SHORT TASK: Transcribe the records below from the first line to the line that includes "col = sc.collection", inclusive, and omit the pictures.

RAW DATA:
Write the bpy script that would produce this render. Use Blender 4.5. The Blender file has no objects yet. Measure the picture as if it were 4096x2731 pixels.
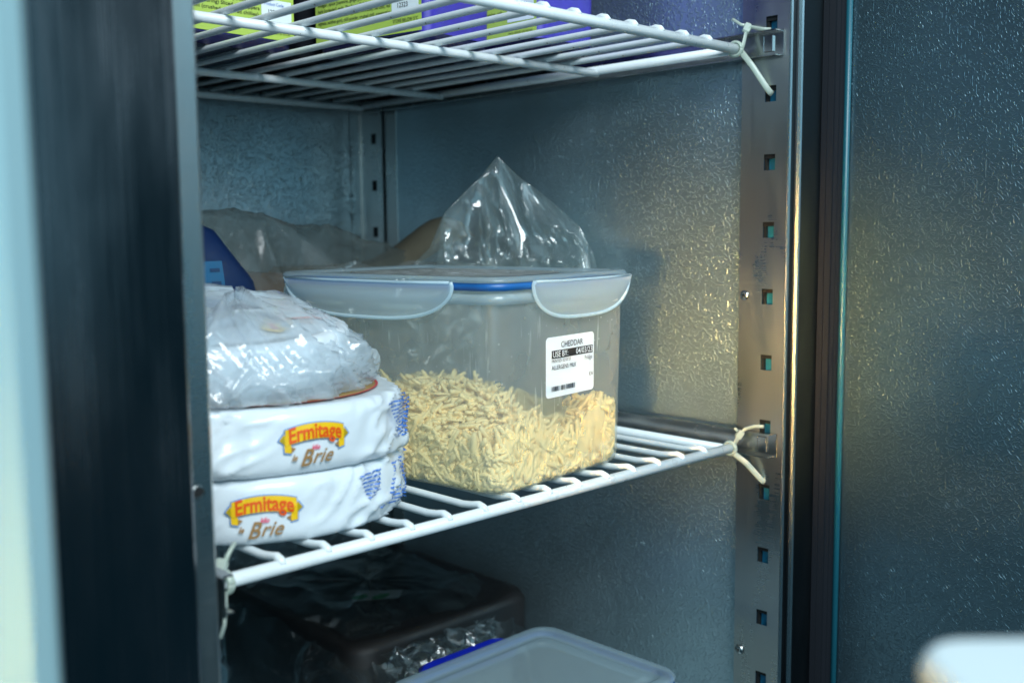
import bpy, bmesh, math, random
from mathutils import Vector, Matrix, noise
random.seed(7)
PI = math.pi
sc = bpy.context.scene
col = sc.collection

# ---------------------------------------------------------------- camera
def make_camera():
    yaw, pitch, roll = 0.7679, 0.108, -0.0092
    f = Vector((math.sin(yaw)*math.cos(pitch), math.cos(yaw)*math.cos(pitch), -math.sin(pitch)))
    r = Vector((math.cos(yaw), -math.sin(yaw), 0)); u = r.cross(f)
    R = r*math.cos(roll)+u*math.sin(roll); U = -r*math.sin(roll)+u*math.cos(roll)
    cam = bpy.data.cameras.new('camera'); o = bpy.data.objects.new('camera', cam); col.objects.link(o)
    o.matrix_world = Matrix(((R.x, U.x, -f.x, -.8262), (R.y, U.y, -f.y, -.5604), (R.z, U.z, -f.z, .2098), (0, 0, 0, 1)))
    cam.sensor_width = 36; cam.lens = 36.8; cam.clip_start = .01; cam.clip_end = 50
    cam.dof.use_dof = True; cam.dof.focus_distance = .86; cam.dof.aperture_fstop = 5.2
    sc.camera = o
make_camera()

# ---------------------------------------------------------------- world and lamps
w = bpy.data.worlds.new('World'); sc.world = w; w.use_nodes = True
w.node_tree.nodes['Background'].inputs[0].default_value = (.12, .52, .80, 1)
w.node_tree.nodes['Background'].inputs[1].default_value = .07
def area(name, loc, target, size, power, color, size_y=None):
    l = bpy.data.lights.new(name, 'AREA'); l.energy = power; l.color = color; l.size = size
    if size_y: l.shape = 'RECTANGLE'; l.size_y = size_y
    o = bpy.data.objects.new(name, l); col.objects.link(o); o.location = loc
    o.rotation_euler = (Vector(target)-Vector(loc)).to_track_quat('-Z', 'Y').to_euler()
    return o
area('ceiling_lamp', (-.85, -1.45, 1.35), (-.2, .1, .1), .9, 50, (.87, .96, 1))
area('room_lamp', (-1.5, -1.6, .25), (-.2, .1, .15), 1.1, 6.5, (.55, .86, 1))
area('front_fill', (-.55, -1.8, .45), (-.4, .3, .1), .9, 3, (.34, .78, 1))  # added fill, brightens the inner walls so the steel has something to reflect
wl = area('warm_band_fill', (-1.50, -.80, .06), (.05, .02, .105), .36, .60, (1, .58, .18), .12); wl.data.spread = math.radians(13)  # added warm strip for the gold band; stands for something warm in the room
area('side_fill', (-1.45, -.95, .75), (.03, .12, .15), .7, 4.2, (.42, .82, 1))  # added fill from the left to lift the right wall
sc.view_settings.view_transform = 'Standard'; sc.view_settings.look = 'None'
sc.view_settings.exposure = 0; sc.view_settings.gamma = 1
sc.render.engine = 'CYCLES'
sc.cycles.max_bounces = 10; sc.cycles.transparent_max_bounces = 24; sc.cycles.glossy_bounces = 4

# ---------------------------------------------------------------- materials
def mat(name):
    m = bpy.data.materials.new(name); m.use_nodes = True
    nt = m.node_tree; b = nt.nodes['Principled BSDF']
    return m, nt, b
def nd(nt, t, **kw):
    n = nt.nodes.new(t)
    for k, v in kw.items():
        if k.startswith('i_'): n.inputs[k[2:].replace('_', ' ')].default_value = v
        else: setattr(n, k, v)
    return n
def coord(nt, scale=(1, 1, 1)):
    t = nd(nt, 'ShaderNodeTexCoord'); m = nd(nt, 'ShaderNodeMapping'); m.inputs['Scale'].default_value = scale
    nt.links.new(t.outputs['Object'], m.inputs['Vector']); return m.outputs[0]
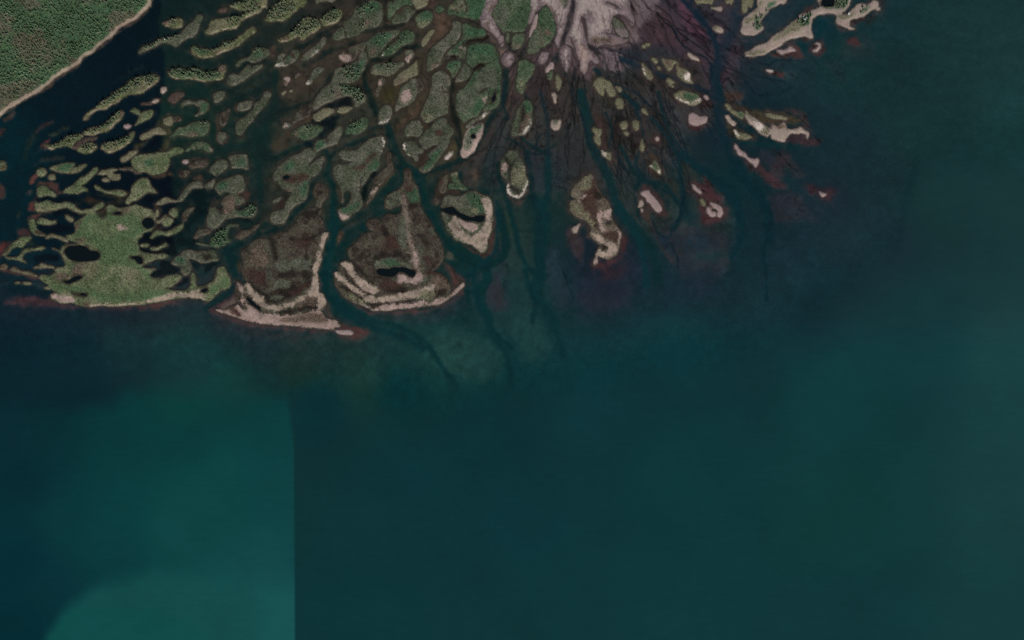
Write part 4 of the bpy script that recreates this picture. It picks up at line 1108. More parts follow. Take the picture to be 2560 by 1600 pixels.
P 66 58 36 .85 8 1780 760 1720 760 1820 620 1900 520 1920 600 1880 720
P 52 44 36 .7 10 1880 760 2060 760 2020 820 1820 800
P 40 30 24 .85 8 1700 1000 1800 980 1880 960 1890 1060 1820 1100 2050 1130 2040 1180 1920 1220 1780 1240 1680 1300 1640 1200
P 56 48 30 .8 10 2000 300 2060 260 2060 350 2020 440 1980 400
P 40 30 24 .8 6 2050 340 2180 280 2320 210 2250 300 2140 320 2060 370
L 2 14 16 0 46 8 880 920 820 1040 770 1160 740 1260
L 2 18 22 0 40 14 600 40 500 40 440 180 300 260 220 320 290 480 200 580
L 6 30 32 0 24 10 1060 440 1060 560 1100 700 1130 820 1200 860
L 6 32 34 0 22 9 330 700 500 580 680 520 860 440
L 6 34 34 0 30 12 260 620 230 900 330 960 370 1100 380 1300
L 6 26 26 0 20 8 1920 480 1960 600 1960 680
P 26 22 20 .8 6 1850 200 1860 40 1880 -80 1900 60 1920 200 1980 380 1920 400
@A3
P 60 40 42 .8 10 60 1300 200 1230 400 1190 600 1230 660 1200 700 1290 960 1320 1160 1350 1300 1350 1640 1340 1900 1300 2200 1250 2240 1250 2240 1290 1900 1360 1500 1380 1100 1360 700 1350 300 1340
P 62 40 38 .8 8 220 420 260 360 330 370 390 440 380 480 300 470
P 80 40 38 .85 7 -20 550 80 540 140 540 60 650 20 720 -20 720
P 76 42 36 .85 7 -20 880 100 870 240 900 420 950 500 980 460 1000 300 950 100 920 -20 910
P 50 42 36 .8 8 330 300 360 200 460 170 480 190 420 240 370 300
P 40 34 26 .8 9 640 1000 640 920 760 860 900 820 940 900 800 960 700 1020
P 34 42 40 .6 8 -20 1060 200 1050 520 1060 560 1100 400 1080
P 34 22 20 .8 8 2420 950 2480 930 2480 1080 2440 1100
P 36 26 20 .8 6 1190 100 1250 80 1360 60 1340 150 1200 150
P 30 24 18 .8 8 680 160 740 120 880 100 1100 160 1100 200 980 200
P 60 44 34 .8 6 1940 60 2030 120 2000 220 1950 200
P 40 30 26 .8 8 1960 300 2060 340 2040 380 1940 400
P 40 36 28 .7 6 340 550 420 510 470 540 400 570
L 1 14 22 0 90 12 560 350 860 350
L 1 16 24 0 70 12 480 740 700 720
L 2 22 32 0 60 14 480 520 720 560
L 1 14 22 0 40 10 700 160 860 160 960 180
L 1 12 20 0 80 12 2060 810 2200 850 2100 930 1960 930
L 1 10 16 0 70 12 1830 480 2000 520 2150 500 2180 600
L 1 12 20 0 30 8 2140 1080 2260 1050 2360 980
L 4 32 38 0 60 16 150 1130 400 1150 560 1160
L 1 10 16 0 50 10 1790 620 1900 680 2020 660 2200 660
L 2 22 24 0 60 14 2560 -20 2460 140 2360 330 2260 500 2440 540
@B3
P 62 50 42 .8 8 1140 960 1100 900 1160 880 1200 960 1200 1040
P 62 52 34 .7 10 1010 800 1100 780 1140 870 1060 880
P 44 36 32 .7 10 640 360 800 240 900 240 820 330 760 380
P 46 44 38 .7 8 1060 500 1340 300 1400 280 1400 360 1240 430 1160 500
P 62 42 44 .85 7 720 1390 800 1330 900 1280 1000 1200 1040 1170 1080 1250 1120 1330 980 1350 800 1380 780 1440
P 66 44 40 .8 6 -20 1290 200 1250 340 1230 340 1270 100 1350 -20 1380
P 40 40 42 .5 14 340 1240 600 1250 680 1290 500 1320 350 1300
P 70 50 46 .7 6 2100 930 2140 960 2140 1080 2110 1060
P 66 52 44 .7 8 2120 1160 2200 1300 2260 1420 2340 1500 2240 1480 2200 1340
P 66 50 40 .8 8 2300 420 2400 400 2400 500 2300 590 2280 540
L 2 20 22 0 30 10 920 260 1100 230 1260 250
L 2 22 26 0 40 10 560 850 540 800 700 800 860 760
L 4 36 38 0 40 10 960 620 1000 800 1020 1000 940 1160 780 1270 700 1340
L 4 32 34 0 30 12 1000 620 1200 520 1400 420 1600 360 1800 180 1900 60 1960 -40
L 2 18 18 0 20 8 680 880 800 800
@B
P 54 47 38 .7 16 1900 520 2200 560 2330 640 2200 860 2180 940 2040 1080 1900 1220 1720 1260 1600 1180 1640 1000 1800 900 1950 880 2100 760 1900 760
P 70 52 44 .8 6 1480 640 1540 590 1560 640 1520 720 1480 700
P 44 44 34 .6 10 1060 1150 1200 1080 1420 960 1420 1000 1260 1120 1100 1180
P 40 36 32 .5 14 1880 20 2300 10 2420 60 2200 120 1980 140
P 44 40 34 .6 8 1870 460 1960 440 2000 480 1900 520
@C
P 54 47 38 .75 14 300 500 520 500 760 420 1000 330 1060 260 1180 320 1100 380 900 420 700 520 480 620 380 700 300 860 100 1100 60 1000 200 800 280 640
P 50 42 36 .7 14 470 100 640 -30 720 -20 640 120 560 240 450 330 350 370 480 230
P 58 51 40 .75 12 1400 560 1480 600 1560 640 1560 850 1620 900 1600 1100 1560 1300 1400 1450 1250 1512 1200 1440 1350 1310 1430 1180 1500 1100 1440 900 1430 760
P 78 61 50 .8 10 1640 160 1800 160 1860 260 1850 380 1700 520 1600 600 1560 560 1660 420
P 70 52 46 .8 8 1560 -20 1660 -20 1660 60 1640 160 1560 120
P 40 35 27 .75 10 1850 980 1900 1020 2050 1000 2030 1080 1940 1140 1910 1260 1940 1400 1990 1512 1880 1512 1840 1400 1830 1200
P 50 45 27 .75 12 940 1250 980 1120 1120 1080 1200 1060 1160 1200 1130 1340 1000 1310
P 46 38 32 .75 8 1000 260 990 120 1000 0 1050 0 1050 200 1090 290
P 72 54 46 .8 6 380 820 460 790 600 800 480 840 400 880
P 58 46 40 .7 10 1620 900 1720 860 1760 780 1840 760 1860 900 1920 1000 1850 1000 1790 910 1700 890
L 16 30 30 0 20 10 0 580 130 480 280 380 420 330
L 18 32 30 0 26 12 0 820 160 740 330 640 480 600 620 540
L 12 24 22 0 26 8 760 1060 730 960 790 840 880 760 1060 740 1240 620 1400 560 1420 440
L 16 24 22 0 18 8 1020 340 1200 320 1320 250 1400 160 1500 110
L 10 26 24 0 26 10 720 1100 820 1230 880 1400 900 1512
'''
OFF = dict(A=(0, 0), B=(380, 0), C=(760, 0), D=(1140, 0), E=(1520, 0), F=(1780, 0), A2=(0, 250), B2=(380, 250),
           C2=(760, 250), D2=(1140, 250), E2=(1520, 250), F2=(1780, 250), A3=(0, 500), B3=(380, 500), C3=(760, 500),
           D3=(1140, 500), E3=(1520, 500), G=(480, 720), T=(0, 0), U=(1000, 0))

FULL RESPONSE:
Write the bpy script that would produce this render. Use Blender 4.5. The Blender file has no objects yet. Measure the picture as if it were 4096x2731 pixels.
import bpy, bmesh, math, random
from mathutils import Vector, Matrix, noise
random.seed(7)
PI = math.pi
sc = bpy.context.scene
col = sc.collection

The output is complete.